Europe’s Mission to Jupiter’s Moons Just Got its First Instrument

Southwest Research Institute’s Norm Pelletier prepares the Ultraviolet Spectrograph (UVS) for delivery and integration onto the European Space Agency’s JUICE spacecraft. As part of a 10-instrument payload to study Jupiter and its large moons, UVS will measure ultraviolet spectra that scientists will use to study the composition and structure of the atmospheres of these bodies and how they interact with Jupiter’s massive magnetosphere. Credit: SwRI

The space agencies of the world have some truly ambitious plans in mind for the coming decade. Alongside missions that will search for evidence for past (and maybe present) life on Mars, next-generation space telescopes, and the “return to the Moon”, there are missions will which will explore Jupiter’s moons for signs of extra-terrestrial life. These include the ESA’s JUpiter Icy Moon Explorer (JUICE), which will launch in 2022.
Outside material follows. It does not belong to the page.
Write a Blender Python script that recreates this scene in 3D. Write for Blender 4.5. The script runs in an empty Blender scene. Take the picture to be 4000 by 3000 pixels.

As part of the agency’s Cosmic Vision 2015-2025 program, this spacecraft will conduct detailed observations of Jupiter and three of its large moons – Ganymede, Callisto, and Europa – to see if they could indeed harbor life in their interiors. Late last month (Feb. 25th), the first instrument that will fly aboard JUICE and aid in these efforts was delivered and began the process of integration with the spacecraft.